Stored dataset items:
[Begin]

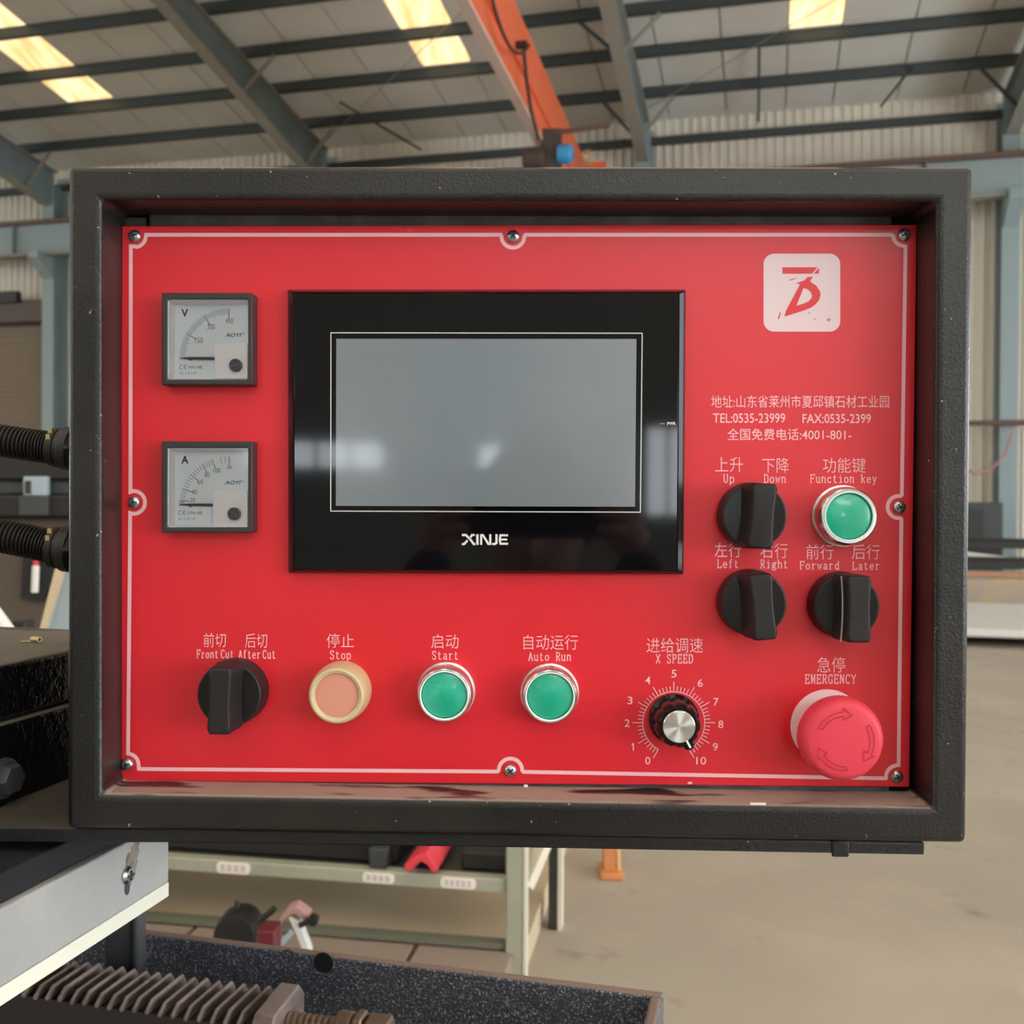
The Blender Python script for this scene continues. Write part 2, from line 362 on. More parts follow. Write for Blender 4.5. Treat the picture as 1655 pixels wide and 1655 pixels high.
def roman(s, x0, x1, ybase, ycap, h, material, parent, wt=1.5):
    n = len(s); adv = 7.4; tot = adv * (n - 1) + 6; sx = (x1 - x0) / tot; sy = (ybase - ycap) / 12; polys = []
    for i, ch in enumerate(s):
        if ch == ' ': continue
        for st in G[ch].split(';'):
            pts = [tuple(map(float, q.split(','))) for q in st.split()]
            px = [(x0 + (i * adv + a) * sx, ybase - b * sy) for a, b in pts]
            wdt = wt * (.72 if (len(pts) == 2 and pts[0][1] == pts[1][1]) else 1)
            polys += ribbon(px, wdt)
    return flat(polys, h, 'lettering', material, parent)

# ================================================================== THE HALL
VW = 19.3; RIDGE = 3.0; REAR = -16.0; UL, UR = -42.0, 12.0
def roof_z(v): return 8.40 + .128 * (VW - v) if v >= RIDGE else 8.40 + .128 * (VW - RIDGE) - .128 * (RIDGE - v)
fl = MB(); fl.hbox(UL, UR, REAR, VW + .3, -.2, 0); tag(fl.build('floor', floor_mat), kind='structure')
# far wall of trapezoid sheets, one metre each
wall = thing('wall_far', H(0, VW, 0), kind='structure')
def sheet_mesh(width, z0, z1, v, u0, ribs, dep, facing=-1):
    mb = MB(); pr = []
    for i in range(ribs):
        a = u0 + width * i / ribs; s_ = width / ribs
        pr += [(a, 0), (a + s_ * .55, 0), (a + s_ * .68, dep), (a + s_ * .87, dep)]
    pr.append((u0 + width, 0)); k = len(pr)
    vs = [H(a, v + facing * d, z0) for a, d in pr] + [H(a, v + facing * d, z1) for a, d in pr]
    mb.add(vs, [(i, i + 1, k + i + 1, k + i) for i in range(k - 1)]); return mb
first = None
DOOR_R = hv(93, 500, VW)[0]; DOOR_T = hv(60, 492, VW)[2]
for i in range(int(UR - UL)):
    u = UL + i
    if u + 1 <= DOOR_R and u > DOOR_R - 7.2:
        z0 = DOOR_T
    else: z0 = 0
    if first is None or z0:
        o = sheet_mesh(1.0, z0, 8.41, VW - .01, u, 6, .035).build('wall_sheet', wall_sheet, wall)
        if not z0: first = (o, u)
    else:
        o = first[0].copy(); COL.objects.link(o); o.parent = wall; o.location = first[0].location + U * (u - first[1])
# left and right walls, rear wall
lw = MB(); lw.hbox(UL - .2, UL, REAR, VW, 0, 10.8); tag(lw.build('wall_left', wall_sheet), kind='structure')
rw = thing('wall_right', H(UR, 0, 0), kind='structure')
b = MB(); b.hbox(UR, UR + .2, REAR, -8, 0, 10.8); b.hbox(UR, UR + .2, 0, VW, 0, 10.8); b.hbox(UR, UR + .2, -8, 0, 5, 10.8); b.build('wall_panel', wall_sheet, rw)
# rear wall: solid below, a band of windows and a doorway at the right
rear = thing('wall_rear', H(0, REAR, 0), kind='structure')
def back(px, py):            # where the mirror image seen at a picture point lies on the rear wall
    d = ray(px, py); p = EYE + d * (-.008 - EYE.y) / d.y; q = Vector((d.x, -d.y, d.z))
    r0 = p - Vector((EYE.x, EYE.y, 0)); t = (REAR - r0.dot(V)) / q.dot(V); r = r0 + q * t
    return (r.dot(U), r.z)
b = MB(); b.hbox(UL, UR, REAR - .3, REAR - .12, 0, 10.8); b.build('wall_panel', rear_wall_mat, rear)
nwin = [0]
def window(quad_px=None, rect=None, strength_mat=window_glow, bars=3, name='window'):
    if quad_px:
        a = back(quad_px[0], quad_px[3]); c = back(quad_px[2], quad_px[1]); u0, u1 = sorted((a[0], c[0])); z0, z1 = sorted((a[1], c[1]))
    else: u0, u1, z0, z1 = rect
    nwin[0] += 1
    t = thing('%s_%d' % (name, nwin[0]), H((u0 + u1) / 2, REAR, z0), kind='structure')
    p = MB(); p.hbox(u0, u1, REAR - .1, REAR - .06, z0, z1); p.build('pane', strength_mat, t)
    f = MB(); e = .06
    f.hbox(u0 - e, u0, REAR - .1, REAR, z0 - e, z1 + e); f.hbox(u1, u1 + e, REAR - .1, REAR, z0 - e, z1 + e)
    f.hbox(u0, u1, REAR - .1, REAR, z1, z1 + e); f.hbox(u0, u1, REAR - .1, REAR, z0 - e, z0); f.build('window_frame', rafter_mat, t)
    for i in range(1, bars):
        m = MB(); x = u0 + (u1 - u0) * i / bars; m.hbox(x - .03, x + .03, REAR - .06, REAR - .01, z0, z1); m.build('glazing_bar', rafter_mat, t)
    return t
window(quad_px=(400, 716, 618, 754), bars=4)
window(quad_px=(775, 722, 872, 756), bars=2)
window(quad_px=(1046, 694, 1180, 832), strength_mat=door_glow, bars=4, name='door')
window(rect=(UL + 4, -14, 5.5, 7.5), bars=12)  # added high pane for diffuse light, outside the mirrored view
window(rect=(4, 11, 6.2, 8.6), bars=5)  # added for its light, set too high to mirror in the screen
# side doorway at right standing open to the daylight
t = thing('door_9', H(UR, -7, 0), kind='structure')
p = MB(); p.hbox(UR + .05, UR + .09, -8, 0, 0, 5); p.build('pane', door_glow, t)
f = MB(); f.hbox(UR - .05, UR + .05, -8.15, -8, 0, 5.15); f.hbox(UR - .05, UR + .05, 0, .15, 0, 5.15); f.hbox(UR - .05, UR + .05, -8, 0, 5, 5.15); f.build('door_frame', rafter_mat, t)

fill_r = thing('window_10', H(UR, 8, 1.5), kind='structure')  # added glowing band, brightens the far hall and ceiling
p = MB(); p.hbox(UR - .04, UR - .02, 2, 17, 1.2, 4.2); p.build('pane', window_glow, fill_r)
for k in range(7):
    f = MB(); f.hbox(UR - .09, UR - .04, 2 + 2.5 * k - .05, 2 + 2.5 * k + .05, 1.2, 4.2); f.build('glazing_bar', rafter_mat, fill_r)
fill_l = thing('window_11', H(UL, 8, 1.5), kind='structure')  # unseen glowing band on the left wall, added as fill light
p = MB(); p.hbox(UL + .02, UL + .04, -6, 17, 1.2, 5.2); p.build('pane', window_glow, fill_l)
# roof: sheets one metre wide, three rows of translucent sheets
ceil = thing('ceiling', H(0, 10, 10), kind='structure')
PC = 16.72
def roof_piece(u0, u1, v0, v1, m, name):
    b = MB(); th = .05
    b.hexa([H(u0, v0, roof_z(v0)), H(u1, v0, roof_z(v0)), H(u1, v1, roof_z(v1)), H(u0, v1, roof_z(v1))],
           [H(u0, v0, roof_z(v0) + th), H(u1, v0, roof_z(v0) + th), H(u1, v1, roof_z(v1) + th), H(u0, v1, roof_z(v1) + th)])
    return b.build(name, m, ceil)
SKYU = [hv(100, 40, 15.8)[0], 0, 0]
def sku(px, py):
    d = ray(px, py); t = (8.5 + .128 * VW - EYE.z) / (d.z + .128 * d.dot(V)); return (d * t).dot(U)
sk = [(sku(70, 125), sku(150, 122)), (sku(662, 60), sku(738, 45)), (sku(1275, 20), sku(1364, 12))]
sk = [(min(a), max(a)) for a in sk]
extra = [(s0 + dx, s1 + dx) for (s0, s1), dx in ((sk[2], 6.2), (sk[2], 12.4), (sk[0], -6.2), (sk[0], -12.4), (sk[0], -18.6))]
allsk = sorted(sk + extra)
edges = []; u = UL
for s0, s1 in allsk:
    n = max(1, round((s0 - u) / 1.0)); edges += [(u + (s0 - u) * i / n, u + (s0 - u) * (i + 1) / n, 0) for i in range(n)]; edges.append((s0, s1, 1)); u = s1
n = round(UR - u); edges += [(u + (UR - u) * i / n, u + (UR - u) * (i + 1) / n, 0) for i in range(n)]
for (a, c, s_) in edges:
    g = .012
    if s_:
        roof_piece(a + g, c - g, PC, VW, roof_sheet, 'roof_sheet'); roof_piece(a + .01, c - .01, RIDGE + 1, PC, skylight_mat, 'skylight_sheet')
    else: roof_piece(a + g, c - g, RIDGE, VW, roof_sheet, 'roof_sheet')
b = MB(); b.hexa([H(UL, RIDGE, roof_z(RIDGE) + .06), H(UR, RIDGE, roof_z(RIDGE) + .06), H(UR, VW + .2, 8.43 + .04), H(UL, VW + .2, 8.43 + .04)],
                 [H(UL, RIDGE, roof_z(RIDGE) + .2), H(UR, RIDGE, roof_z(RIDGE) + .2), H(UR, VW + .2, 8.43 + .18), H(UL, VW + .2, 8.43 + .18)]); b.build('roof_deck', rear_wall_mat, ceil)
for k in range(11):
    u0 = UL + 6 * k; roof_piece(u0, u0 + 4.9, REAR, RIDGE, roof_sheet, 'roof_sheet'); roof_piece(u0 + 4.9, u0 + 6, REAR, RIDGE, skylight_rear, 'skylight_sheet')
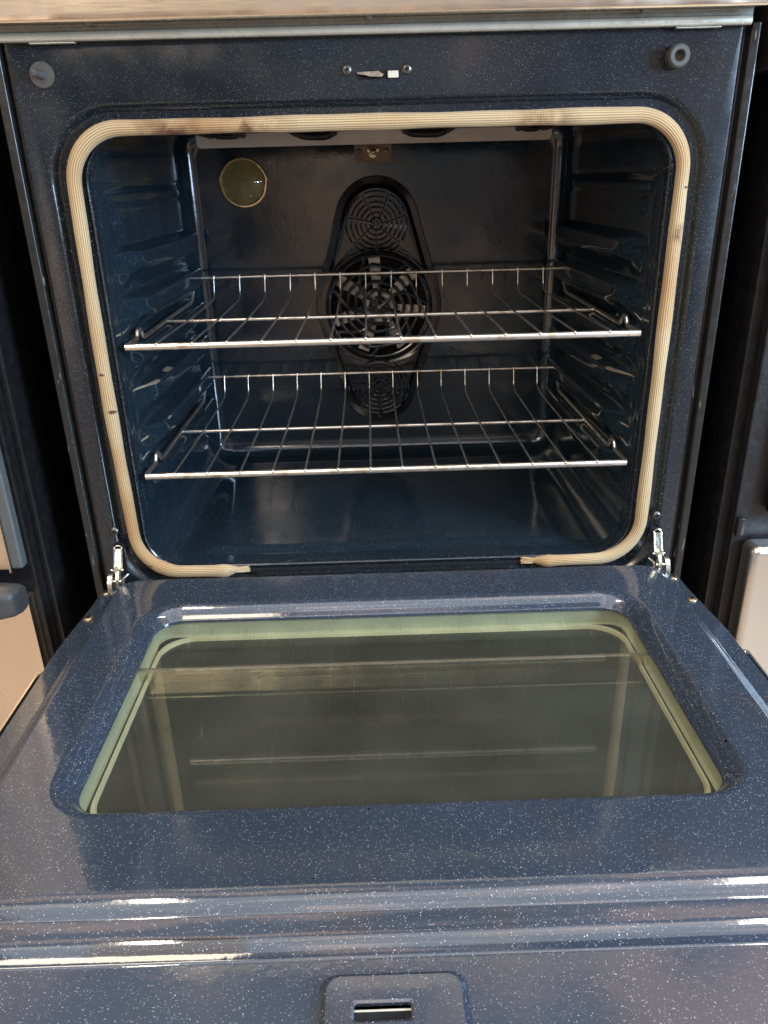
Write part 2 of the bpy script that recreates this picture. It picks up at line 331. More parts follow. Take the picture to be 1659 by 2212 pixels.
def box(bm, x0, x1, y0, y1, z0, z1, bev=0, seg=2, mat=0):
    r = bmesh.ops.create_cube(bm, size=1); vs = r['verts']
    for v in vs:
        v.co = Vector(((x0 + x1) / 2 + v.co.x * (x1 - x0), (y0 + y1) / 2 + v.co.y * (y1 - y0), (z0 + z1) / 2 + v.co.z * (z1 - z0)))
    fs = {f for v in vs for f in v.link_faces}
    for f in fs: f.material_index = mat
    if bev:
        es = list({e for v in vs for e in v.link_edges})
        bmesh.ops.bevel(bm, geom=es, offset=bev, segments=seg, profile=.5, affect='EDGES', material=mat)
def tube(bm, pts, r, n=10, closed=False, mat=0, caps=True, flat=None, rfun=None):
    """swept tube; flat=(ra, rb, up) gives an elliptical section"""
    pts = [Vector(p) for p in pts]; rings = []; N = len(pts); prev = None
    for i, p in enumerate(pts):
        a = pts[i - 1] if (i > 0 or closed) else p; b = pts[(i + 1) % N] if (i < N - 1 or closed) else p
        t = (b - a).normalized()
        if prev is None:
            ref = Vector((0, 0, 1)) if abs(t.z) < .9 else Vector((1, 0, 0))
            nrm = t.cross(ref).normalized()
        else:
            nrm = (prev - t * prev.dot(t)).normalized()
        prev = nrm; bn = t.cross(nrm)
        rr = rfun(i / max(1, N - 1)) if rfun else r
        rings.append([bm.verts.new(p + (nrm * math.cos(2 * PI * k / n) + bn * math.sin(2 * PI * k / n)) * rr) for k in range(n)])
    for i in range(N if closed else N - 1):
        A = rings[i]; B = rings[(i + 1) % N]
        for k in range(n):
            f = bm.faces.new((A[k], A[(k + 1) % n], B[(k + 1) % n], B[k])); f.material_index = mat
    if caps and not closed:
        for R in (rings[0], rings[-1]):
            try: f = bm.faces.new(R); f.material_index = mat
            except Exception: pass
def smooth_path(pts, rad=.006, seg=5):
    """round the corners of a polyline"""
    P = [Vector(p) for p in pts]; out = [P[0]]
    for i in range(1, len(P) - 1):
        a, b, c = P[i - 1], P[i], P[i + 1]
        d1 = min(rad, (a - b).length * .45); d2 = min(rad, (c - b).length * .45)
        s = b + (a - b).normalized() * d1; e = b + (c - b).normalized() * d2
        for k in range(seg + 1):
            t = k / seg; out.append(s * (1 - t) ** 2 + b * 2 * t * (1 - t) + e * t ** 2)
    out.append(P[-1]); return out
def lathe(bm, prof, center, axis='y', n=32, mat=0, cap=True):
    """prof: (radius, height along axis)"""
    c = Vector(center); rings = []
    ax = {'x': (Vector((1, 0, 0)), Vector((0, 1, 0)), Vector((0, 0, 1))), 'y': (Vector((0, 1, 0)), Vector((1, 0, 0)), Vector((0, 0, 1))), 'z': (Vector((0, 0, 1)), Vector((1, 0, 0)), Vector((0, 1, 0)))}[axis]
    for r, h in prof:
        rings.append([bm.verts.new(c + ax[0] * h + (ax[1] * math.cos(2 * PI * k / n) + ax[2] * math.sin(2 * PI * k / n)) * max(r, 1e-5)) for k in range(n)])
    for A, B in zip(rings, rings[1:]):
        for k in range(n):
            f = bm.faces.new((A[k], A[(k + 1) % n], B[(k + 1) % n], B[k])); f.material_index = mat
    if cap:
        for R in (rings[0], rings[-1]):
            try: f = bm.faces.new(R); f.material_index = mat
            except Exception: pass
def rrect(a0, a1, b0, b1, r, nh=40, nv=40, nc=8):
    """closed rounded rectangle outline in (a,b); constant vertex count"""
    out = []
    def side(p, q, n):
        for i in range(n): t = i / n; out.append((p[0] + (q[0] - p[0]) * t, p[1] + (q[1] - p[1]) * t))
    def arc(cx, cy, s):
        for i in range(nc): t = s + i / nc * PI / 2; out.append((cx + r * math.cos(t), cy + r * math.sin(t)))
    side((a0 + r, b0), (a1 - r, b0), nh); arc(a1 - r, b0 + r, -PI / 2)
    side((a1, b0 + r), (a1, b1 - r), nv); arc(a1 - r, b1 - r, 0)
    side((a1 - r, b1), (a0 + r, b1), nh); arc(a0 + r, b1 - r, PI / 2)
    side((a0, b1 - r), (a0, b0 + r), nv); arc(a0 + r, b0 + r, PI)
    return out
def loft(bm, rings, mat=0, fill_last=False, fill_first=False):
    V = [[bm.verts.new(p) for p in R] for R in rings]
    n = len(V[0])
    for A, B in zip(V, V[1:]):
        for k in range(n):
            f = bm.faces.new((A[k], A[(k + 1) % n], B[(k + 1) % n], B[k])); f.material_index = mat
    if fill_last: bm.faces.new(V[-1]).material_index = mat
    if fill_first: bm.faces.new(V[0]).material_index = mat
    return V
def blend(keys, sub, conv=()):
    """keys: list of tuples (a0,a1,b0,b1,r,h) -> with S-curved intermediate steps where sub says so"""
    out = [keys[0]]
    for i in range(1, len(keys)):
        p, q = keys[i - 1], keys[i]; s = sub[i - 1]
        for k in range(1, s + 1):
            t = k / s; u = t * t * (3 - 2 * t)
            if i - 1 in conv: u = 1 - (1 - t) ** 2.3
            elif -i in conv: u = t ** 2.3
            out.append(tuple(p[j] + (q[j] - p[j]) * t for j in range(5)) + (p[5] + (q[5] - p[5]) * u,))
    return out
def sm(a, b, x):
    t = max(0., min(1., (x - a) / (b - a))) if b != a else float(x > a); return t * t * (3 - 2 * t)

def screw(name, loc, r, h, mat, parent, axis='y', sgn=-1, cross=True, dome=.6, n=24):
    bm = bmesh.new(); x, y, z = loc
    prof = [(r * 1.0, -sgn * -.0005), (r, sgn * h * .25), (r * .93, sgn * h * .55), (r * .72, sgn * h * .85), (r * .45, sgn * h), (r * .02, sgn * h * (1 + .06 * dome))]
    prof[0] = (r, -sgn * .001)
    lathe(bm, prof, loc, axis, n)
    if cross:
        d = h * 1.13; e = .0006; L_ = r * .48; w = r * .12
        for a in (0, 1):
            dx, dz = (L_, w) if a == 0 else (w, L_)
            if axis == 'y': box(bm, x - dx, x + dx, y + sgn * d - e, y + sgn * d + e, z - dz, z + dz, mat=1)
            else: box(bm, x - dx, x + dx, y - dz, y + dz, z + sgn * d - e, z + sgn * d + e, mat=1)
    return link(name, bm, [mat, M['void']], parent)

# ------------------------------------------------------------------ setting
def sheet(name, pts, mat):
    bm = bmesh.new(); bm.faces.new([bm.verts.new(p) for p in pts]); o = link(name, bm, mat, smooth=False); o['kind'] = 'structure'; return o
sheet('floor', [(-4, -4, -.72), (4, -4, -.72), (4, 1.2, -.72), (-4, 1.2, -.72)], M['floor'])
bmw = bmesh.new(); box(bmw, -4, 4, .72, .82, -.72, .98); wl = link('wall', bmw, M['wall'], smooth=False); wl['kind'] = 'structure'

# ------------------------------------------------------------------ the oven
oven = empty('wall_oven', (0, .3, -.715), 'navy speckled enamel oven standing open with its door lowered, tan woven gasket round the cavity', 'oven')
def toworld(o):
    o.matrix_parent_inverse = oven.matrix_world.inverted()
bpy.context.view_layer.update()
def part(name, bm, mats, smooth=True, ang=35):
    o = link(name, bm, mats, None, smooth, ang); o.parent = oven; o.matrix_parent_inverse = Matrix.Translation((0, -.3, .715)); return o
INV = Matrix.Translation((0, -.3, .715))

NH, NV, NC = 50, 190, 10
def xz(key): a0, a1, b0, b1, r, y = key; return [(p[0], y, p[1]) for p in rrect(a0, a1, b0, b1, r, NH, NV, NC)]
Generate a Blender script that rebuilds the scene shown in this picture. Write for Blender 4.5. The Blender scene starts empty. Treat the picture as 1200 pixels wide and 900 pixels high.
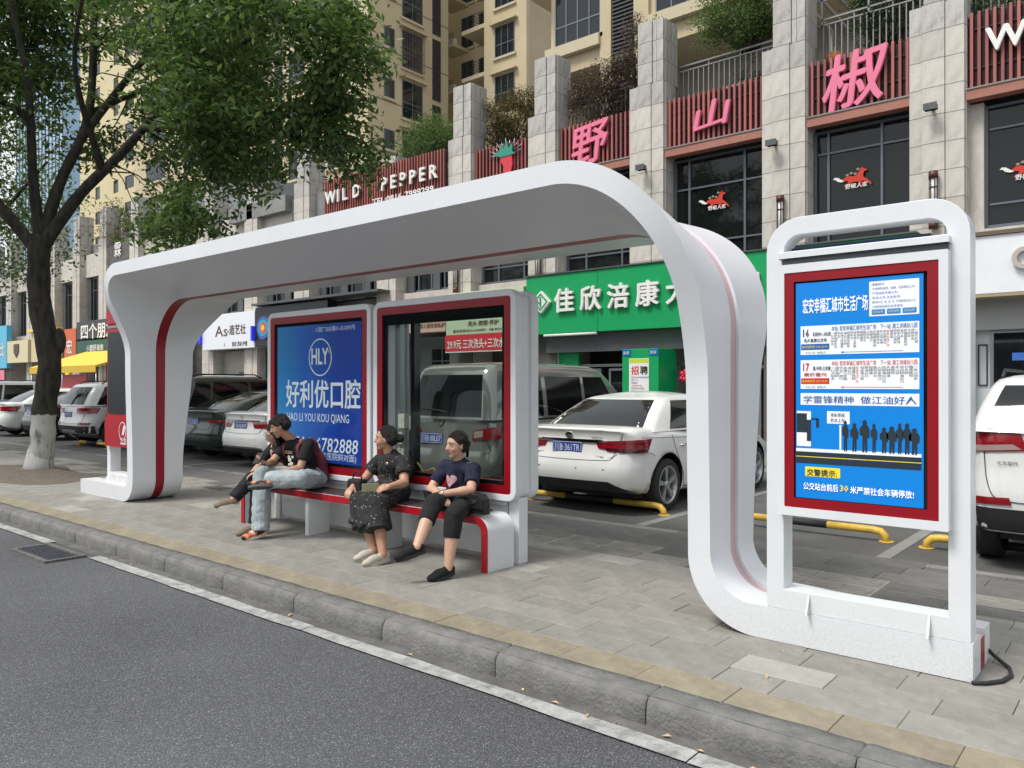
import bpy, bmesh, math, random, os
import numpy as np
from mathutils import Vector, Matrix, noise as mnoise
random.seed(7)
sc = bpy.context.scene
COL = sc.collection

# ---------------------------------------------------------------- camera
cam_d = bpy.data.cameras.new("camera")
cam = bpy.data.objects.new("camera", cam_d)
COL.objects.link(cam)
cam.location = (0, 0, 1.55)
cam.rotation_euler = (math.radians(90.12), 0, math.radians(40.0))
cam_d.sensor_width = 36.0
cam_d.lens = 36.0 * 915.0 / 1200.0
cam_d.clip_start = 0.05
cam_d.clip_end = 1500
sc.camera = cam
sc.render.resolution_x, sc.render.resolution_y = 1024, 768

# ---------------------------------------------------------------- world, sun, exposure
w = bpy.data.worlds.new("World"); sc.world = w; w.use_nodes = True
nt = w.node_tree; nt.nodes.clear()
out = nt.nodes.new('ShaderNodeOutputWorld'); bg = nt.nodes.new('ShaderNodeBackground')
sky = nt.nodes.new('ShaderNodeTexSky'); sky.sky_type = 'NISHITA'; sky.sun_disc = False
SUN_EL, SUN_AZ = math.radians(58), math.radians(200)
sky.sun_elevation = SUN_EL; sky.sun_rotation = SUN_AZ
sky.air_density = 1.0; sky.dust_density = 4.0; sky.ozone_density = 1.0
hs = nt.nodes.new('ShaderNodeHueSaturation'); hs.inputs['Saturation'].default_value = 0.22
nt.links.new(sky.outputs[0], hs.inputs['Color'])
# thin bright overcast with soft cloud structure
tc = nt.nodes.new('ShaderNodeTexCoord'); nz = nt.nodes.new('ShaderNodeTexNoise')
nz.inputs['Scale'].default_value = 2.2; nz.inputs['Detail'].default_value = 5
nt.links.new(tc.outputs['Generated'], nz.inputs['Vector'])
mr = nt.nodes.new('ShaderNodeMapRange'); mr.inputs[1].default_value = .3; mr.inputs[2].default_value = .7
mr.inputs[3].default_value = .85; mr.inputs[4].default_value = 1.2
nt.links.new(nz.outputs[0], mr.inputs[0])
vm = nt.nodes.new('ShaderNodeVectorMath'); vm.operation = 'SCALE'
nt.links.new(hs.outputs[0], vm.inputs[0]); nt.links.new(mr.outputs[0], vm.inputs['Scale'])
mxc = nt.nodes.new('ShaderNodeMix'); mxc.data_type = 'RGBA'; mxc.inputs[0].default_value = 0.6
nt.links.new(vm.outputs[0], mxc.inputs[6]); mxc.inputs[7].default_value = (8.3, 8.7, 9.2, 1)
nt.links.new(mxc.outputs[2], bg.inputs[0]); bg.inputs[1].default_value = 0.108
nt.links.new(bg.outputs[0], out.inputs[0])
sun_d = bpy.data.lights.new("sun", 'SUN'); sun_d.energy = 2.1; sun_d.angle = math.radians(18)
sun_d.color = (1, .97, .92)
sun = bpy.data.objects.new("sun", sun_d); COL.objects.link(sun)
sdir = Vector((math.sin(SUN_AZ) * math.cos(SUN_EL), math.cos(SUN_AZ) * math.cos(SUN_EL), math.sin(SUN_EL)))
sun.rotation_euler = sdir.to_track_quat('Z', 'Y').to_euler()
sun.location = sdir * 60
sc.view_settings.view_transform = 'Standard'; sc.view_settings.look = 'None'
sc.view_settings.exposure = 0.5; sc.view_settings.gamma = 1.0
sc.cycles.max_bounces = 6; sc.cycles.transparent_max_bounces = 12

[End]

→ Problem to work on
Gather up, from the records above, each line where the word "Write" appears.

→ Final result
The Blender Python script for this scene continues. Write part 2, from line 362 on. More parts follow. Write for Blender 4.5. Treat the picture as 1655 pixels wide and 1655 pixels high.
Write part 2 of the bpy script that recreates this picture. It picks up at line 331. More parts follow. Take the picture to be 1659 by 2212 pixels.
Generate a Blender script that rebuilds the scene shown in this picture. Write for Blender 4.5. The Blender scene starts empty. Treat the picture as 1200 pixels wide and 900 pixels high.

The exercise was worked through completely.